━━ Data block ━━
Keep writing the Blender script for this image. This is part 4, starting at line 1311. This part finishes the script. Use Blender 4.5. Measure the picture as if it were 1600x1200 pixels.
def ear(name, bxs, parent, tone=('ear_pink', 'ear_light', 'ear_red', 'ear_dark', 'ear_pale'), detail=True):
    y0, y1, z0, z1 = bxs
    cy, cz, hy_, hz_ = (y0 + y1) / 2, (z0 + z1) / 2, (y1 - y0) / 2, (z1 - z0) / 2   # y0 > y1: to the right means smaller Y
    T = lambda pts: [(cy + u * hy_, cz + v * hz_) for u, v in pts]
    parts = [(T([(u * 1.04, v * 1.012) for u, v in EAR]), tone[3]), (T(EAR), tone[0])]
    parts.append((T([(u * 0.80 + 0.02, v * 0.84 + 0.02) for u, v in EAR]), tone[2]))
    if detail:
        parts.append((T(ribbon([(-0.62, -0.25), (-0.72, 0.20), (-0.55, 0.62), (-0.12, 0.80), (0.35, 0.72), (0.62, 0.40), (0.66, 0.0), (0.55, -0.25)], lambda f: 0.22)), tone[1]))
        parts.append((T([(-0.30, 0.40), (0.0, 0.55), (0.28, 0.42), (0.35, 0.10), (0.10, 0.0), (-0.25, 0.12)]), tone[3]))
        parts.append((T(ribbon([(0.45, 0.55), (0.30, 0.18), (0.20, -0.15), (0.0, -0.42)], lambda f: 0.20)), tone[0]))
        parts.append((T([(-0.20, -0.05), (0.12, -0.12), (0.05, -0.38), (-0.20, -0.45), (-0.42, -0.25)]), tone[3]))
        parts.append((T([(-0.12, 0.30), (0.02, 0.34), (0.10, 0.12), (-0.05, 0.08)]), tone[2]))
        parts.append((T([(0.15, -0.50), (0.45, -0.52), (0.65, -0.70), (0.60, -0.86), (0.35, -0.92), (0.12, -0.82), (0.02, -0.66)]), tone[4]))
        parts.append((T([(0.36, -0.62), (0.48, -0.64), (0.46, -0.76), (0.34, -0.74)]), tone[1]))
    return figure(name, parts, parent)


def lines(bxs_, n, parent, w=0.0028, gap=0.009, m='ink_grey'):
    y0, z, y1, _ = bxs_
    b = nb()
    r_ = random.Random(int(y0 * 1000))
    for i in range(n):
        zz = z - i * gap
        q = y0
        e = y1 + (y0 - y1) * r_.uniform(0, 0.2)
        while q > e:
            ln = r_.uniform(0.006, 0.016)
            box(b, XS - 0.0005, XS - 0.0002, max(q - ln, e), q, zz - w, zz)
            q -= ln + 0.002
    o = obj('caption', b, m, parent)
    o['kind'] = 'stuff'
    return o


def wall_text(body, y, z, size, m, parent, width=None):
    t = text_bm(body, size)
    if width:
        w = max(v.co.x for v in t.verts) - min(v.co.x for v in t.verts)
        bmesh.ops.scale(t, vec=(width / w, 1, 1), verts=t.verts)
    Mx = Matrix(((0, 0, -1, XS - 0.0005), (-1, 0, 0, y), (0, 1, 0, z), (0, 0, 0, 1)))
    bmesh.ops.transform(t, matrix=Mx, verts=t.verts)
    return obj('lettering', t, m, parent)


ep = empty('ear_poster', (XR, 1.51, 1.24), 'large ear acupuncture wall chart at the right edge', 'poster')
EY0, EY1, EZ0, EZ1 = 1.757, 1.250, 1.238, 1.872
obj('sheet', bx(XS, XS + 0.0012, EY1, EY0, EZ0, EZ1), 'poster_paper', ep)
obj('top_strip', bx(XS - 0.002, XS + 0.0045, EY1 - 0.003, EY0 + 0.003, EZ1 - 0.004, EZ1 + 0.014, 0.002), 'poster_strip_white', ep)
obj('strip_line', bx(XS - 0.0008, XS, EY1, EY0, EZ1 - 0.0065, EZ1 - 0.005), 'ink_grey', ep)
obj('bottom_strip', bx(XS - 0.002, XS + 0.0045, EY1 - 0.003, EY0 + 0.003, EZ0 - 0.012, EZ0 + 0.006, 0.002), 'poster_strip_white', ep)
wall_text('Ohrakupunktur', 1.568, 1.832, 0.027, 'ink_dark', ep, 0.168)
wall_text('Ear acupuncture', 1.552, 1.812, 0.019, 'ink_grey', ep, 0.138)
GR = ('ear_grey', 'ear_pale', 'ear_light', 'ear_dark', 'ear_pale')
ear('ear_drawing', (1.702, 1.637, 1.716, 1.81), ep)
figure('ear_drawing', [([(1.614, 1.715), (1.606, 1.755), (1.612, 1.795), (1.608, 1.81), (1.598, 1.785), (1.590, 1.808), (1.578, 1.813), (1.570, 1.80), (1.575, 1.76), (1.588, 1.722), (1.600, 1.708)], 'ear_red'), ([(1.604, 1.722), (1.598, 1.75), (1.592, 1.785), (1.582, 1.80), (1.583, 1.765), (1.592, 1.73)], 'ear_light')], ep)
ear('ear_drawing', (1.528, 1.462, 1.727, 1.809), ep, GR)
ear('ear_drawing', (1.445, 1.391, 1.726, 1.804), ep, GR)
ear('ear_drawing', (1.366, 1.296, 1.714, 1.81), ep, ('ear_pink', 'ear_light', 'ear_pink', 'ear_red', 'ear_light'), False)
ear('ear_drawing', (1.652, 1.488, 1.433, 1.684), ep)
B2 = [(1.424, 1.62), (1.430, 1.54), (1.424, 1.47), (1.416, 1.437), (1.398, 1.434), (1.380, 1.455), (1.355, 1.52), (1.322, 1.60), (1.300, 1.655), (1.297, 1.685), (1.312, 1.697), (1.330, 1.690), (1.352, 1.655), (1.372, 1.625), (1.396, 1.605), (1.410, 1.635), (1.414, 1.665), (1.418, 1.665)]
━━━
** What the task asks **
Extract each line of the listing above, copying it word for word.

** Complete response **
Keep writing the Blender script for this image. This is part 4, starting at line 1311. This part finishes the script. Use Blender 4.5. Measure the picture as if it were 1600x1200 pixels.
def ear(name, bxs, parent, tone=('ear_pink', 'ear_light', 'ear_red', 'ear_dark', 'ear_pale'), detail=True):
    y0, y1, z0, z1 = bxs
    cy, cz, hy_, hz_ = (y0 + y1) / 2, (z0 + z1) / 2, (y1 - y0) / 2, (z1 - z0) / 2   # y0 > y1: to the right means smaller Y
    T = lambda pts: [(cy + u * hy_, cz + v * hz_) for u, v in pts]
    parts = [(T([(u * 1.04, v * 1.012) for u, v in EAR]), tone[3]), (T(EAR), tone[0])]
    parts.append((T([(u * 0.80 + 0.02, v * 0.84 + 0.02) for u, v in EAR]), tone[2]))
    if detail:
        parts.append((T(ribbon([(-0.62, -0.25), (-0.72, 0.20), (-0.55, 0.62), (-0.12, 0.80), (0.35, 0.72), (0.62, 0.40), (0.66, 0.0), (0.55, -0.25)], lambda f: 0.22)), tone[1]))
        parts.append((T([(-0.30, 0.40), (0.0, 0.55), (0.28, 0.42), (0.35, 0.10), (0.10, 0.0), (-0.25, 0.12)]), tone[3]))
        parts.append((T(ribbon([(0.45, 0.55), (0.30, 0.18), (0.20, -0.15), (0.0, -0.42)], lambda f: 0.20)), tone[0]))
        parts.append((T([(-0.20, -0.05), (0.12, -0.12), (0.05, -0.38), (-0.20, -0.45), (-0.42, -0.25)]), tone[3]))
        parts.append((T([(-0.12, 0.30), (0.02, 0.34), (0.10, 0.12), (-0.05, 0.08)]), tone[2]))
        parts.append((T([(0.15, -0.50), (0.45, -0.52), (0.65, -0.70), (0.60, -0.86), (0.35, -0.92), (0.12, -0.82), (0.02, -0.66)]), tone[4]))
        parts.append((T([(0.36, -0.62), (0.48, -0.64), (0.46, -0.76), (0.34, -0.74)]), tone[1]))
    return figure(name, parts, parent)


def lines(bxs_, n, parent, w=0.0028, gap=0.009, m='ink_grey'):
    y0, z, y1, _ = bxs_
    b = nb()
    r_ = random.Random(int(y0 * 1000))
    for i in range(n):
        zz = z - i * gap
        q = y0
        e = y1 + (y0 - y1) * r_.uniform(0, 0.2)
        while q > e:
            ln = r_.uniform(0.006, 0.016)
            box(b, XS - 0.0005, XS - 0.0002, max(q - ln, e), q, zz - w, zz)
            q -= ln + 0.002
    o = obj('caption', b, m, parent)
    o['kind'] = 'stuff'
    return o


def wall_text(body, y, z, size, m, parent, width=None):
    t = text_bm(body, size)
    if width:
        w = max(v.co.x for v in t.verts) - min(v.co.x for v in t.verts)
        bmesh.ops.scale(t, vec=(width / w, 1, 1), verts=t.verts)
    Mx = Matrix(((0, 0, -1, XS - 0.0005), (-1, 0, 0, y), (0, 1, 0, z), (0, 0, 0, 1)))
    bmesh.ops.transform(t, matrix=Mx, verts=t.verts)
    return obj('lettering', t, m, parent)


ep = empty('ear_poster', (XR, 1.51, 1.24), 'large ear acupuncture wall chart at the right edge', 'poster')
EY0, EY1, EZ0, EZ1 = 1.757, 1.250, 1.238, 1.872
obj('sheet', bx(XS, XS + 0.0012, EY1, EY0, EZ0, EZ1), 'poster_paper', ep)
obj('top_strip', bx(XS - 0.002, XS + 0.0045, EY1 - 0.003, EY0 + 0.003, EZ1 - 0.004, EZ1 + 0.014, 0.002), 'poster_strip_white', ep)
obj('strip_line', bx(XS - 0.0008, XS, EY1, EY0, EZ1 - 0.0065, EZ1 - 0.005), 'ink_grey', ep)
obj('bottom_strip', bx(XS - 0.002, XS + 0.0045, EY1 - 0.003, EY0 + 0.003, EZ0 - 0.012, EZ0 + 0.006, 0.002), 'poster_strip_white', ep)
wall_text('Ohrakupunktur', 1.568, 1.832, 0.027, 'ink_dark', ep, 0.168)
wall_text('Ear acupuncture', 1.552, 1.812, 0.019, 'ink_grey', ep, 0.138)
GR = ('ear_grey', 'ear_pale', 'ear_light', 'ear_dark', 'ear_pale')
ear('ear_drawing', (1.702, 1.637, 1.716, 1.81), ep)
figure('ear_drawing', [([(1.614, 1.715), (1.606, 1.755), (1.612, 1.795), (1.608, 1.81), (1.598, 1.785), (1.590, 1.808), (1.578, 1.813), (1.570, 1.80), (1.575, 1.76), (1.588, 1.722), (1.600, 1.708)], 'ear_red'), ([(1.604, 1.722), (1.598, 1.75), (1.592, 1.785), (1.582, 1.80), (1.583, 1.765), (1.592, 1.73)], 'ear_light')], ep)
ear('ear_drawing', (1.528, 1.462, 1.727, 1.809), ep, GR)
ear('ear_drawing', (1.445, 1.391, 1.726, 1.804), ep, GR)
ear('ear_drawing', (1.366, 1.296, 1.714, 1.81), ep, ('ear_pink', 'ear_light', 'ear_pink', 'ear_red', 'ear_light'), False)
ear('ear_drawing', (1.652, 1.488, 1.433, 1.684), ep)
B2 = [(1.424, 1.62), (1.430, 1.54), (1.424, 1.47), (1.416, 1.437), (1.398, 1.434), (1.380, 1.455), (1.355, 1.52), (1.322, 1.60), (1.300, 1.655), (1.297, 1.685), (1.312, 1.697), (1.330, 1.690), (1.352, 1.655), (1.372, 1.625), (1.396, 1.605), (1.410, 1.635), (1.414, 1.665), (1.418, 1.665)]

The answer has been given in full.